(Scene script records)
-------

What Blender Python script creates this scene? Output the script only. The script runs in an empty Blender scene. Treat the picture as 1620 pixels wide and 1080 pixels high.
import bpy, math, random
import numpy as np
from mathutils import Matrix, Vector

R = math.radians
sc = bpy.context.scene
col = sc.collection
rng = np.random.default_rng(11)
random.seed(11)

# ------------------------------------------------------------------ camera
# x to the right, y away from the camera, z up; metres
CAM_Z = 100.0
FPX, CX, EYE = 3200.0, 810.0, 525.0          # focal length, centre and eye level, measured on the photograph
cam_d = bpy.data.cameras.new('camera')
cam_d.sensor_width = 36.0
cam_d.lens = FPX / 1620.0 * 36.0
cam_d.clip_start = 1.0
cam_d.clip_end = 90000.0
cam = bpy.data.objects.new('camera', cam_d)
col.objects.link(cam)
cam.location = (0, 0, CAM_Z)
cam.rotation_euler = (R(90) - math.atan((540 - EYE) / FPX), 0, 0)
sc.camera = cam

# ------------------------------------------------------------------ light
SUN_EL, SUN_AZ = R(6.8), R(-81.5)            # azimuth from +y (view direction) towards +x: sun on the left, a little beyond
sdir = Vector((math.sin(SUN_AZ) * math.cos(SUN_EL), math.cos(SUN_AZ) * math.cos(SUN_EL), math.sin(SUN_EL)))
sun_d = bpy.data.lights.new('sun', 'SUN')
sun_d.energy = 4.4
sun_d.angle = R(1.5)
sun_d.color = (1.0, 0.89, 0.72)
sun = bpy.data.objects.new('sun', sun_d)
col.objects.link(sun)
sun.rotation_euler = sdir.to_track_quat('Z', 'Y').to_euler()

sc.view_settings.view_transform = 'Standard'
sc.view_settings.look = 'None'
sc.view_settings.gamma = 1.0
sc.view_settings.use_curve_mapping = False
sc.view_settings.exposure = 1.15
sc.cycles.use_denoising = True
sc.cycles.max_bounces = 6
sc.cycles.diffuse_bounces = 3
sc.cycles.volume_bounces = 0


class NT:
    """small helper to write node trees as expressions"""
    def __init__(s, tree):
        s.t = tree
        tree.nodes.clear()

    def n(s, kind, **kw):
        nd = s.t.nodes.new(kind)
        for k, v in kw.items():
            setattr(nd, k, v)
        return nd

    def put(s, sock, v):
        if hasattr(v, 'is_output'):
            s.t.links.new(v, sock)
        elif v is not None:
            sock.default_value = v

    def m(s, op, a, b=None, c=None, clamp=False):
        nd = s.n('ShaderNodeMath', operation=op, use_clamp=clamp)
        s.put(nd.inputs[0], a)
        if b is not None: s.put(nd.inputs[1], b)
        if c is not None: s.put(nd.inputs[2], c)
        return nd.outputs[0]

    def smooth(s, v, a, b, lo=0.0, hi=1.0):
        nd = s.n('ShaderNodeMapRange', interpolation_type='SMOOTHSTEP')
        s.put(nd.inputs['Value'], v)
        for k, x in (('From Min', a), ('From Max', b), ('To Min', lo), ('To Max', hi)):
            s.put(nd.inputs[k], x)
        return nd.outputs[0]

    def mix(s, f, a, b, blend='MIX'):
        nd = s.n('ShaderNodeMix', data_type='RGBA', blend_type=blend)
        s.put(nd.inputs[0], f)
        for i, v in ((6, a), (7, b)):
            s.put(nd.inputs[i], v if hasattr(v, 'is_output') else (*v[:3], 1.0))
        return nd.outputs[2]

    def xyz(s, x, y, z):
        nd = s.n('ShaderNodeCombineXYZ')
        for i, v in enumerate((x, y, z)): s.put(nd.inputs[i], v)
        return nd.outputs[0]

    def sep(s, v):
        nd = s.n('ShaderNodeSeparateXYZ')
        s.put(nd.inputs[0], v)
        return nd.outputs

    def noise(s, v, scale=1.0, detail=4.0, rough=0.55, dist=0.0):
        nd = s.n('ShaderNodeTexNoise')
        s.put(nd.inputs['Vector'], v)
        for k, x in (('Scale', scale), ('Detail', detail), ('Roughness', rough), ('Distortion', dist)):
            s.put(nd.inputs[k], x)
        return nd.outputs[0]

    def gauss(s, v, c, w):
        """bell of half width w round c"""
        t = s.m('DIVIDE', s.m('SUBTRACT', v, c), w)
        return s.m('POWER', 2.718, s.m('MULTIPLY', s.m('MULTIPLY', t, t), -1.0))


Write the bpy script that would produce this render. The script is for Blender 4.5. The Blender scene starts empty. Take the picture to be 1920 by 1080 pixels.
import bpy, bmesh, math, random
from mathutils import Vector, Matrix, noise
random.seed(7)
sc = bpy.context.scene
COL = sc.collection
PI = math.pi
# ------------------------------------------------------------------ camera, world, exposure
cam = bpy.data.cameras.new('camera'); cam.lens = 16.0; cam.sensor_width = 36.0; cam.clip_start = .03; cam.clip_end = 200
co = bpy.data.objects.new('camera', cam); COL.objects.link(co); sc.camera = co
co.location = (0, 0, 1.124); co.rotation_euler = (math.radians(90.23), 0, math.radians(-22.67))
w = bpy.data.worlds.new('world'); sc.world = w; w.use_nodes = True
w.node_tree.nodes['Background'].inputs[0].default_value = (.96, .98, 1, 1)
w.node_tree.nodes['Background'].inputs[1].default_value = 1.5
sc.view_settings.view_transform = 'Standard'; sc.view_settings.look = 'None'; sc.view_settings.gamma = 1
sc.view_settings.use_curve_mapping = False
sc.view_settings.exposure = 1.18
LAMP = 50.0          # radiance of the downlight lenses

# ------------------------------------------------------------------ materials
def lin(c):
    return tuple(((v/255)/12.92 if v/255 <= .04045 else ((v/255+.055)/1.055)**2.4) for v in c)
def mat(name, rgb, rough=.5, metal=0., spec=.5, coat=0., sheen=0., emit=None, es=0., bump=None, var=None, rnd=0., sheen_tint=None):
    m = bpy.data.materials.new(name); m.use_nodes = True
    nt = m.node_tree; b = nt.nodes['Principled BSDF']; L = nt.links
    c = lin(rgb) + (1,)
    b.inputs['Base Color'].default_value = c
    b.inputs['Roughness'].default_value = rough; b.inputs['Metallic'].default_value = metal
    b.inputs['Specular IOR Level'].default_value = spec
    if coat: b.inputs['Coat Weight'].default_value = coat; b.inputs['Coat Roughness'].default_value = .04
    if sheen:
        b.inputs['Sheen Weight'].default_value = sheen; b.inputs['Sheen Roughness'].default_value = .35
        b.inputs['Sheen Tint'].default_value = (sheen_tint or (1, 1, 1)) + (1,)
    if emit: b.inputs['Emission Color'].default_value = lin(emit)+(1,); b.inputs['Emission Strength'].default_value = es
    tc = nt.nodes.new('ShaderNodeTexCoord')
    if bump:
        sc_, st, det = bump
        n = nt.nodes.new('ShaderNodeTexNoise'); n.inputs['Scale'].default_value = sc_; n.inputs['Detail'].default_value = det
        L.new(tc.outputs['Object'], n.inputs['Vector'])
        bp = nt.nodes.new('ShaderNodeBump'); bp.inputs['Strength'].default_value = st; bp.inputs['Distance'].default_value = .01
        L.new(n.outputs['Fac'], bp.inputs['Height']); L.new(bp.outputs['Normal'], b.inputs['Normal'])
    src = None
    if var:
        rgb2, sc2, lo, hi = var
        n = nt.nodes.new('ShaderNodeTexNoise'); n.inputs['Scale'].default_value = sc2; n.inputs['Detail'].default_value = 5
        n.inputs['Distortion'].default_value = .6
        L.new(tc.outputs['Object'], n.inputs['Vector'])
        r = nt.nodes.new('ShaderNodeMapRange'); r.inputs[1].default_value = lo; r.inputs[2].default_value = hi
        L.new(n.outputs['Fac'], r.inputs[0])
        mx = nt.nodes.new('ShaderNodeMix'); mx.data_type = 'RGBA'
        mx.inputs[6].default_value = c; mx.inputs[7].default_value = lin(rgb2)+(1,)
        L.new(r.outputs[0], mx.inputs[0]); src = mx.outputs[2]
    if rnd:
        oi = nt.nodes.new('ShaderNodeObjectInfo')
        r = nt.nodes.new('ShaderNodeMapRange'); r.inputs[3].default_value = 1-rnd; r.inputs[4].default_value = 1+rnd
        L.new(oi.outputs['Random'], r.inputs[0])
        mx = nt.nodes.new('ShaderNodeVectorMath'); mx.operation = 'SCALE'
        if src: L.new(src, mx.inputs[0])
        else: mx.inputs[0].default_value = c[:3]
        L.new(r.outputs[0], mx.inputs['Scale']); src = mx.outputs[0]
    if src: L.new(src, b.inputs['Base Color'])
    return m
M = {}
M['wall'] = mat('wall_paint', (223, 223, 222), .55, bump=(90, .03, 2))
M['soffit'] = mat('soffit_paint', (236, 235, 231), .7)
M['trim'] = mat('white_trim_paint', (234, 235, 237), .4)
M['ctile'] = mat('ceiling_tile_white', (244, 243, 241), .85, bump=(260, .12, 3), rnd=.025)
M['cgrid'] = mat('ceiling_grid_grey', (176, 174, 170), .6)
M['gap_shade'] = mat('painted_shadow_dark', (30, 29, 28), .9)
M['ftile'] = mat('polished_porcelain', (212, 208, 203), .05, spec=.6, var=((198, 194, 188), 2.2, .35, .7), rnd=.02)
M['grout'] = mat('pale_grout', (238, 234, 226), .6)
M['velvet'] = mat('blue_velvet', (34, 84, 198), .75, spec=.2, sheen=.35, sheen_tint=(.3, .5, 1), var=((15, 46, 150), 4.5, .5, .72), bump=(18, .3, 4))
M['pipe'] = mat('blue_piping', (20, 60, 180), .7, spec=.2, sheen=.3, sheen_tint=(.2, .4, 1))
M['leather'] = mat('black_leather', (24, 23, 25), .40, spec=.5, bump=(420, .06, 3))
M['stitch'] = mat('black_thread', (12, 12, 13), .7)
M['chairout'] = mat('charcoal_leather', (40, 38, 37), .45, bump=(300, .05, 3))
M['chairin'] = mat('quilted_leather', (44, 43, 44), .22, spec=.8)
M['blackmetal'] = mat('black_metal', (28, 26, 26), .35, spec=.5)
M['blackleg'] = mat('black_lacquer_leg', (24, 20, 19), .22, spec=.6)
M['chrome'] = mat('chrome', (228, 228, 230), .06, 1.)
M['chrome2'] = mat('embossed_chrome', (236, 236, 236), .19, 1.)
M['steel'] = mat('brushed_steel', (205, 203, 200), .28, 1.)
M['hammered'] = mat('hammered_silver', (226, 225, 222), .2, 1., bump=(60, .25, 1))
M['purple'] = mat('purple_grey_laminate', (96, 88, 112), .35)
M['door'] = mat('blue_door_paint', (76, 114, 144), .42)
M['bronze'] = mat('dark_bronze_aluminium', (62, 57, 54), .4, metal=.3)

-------

Starting at the first line of the material above, reproduce each line exactly up to and including the line with "sc.cycles.volume_bounces = 0".

OUTPUT FOR THIS TASK:
What Blender Python script creates this scene? Output the script only. The script runs in an empty Blender scene. Treat the picture as 1620 pixels wide and 1080 pixels high.
import bpy, math, random
import numpy as np
from mathutils import Matrix, Vector

R = math.radians
sc = bpy.context.scene
col = sc.collection
rng = np.random.default_rng(11)
random.seed(11)

# ------------------------------------------------------------------ camera
# x to the right, y away from the camera, z up; metres
CAM_Z = 100.0
FPX, CX, EYE = 3200.0, 810.0, 525.0          # focal length, centre and eye level, measured on the photograph
cam_d = bpy.data.cameras.new('camera')
cam_d.sensor_width = 36.0
cam_d.lens = FPX / 1620.0 * 36.0
cam_d.clip_start = 1.0
cam_d.clip_end = 90000.0
cam = bpy.data.objects.new('camera', cam_d)
col.objects.link(cam)
cam.location = (0, 0, CAM_Z)
cam.rotation_euler = (R(90) - math.atan((540 - EYE) / FPX), 0, 0)
sc.camera = cam

# ------------------------------------------------------------------ light
SUN_EL, SUN_AZ = R(6.8), R(-81.5)            # azimuth from +y (view direction) towards +x: sun on the left, a little beyond
sdir = Vector((math.sin(SUN_AZ) * math.cos(SUN_EL), math.cos(SUN_AZ) * math.cos(SUN_EL), math.sin(SUN_EL)))
sun_d = bpy.data.lights.new('sun', 'SUN')
sun_d.energy = 4.4
sun_d.angle = R(1.5)
sun_d.color = (1.0, 0.89, 0.72)
sun = bpy.data.objects.new('sun', sun_d)
col.objects.link(sun)
sun.rotation_euler = sdir.to_track_quat('Z', 'Y').to_euler()

sc.view_settings.view_transform = 'Standard'
sc.view_settings.look = 'None'
sc.view_settings.gamma = 1.0
sc.view_settings.use_curve_mapping = False
sc.view_settings.exposure = 1.15
sc.cycles.use_denoising = True
sc.cycles.max_bounces = 6
sc.cycles.diffuse_bounces = 3
sc.cycles.volume_bounces = 0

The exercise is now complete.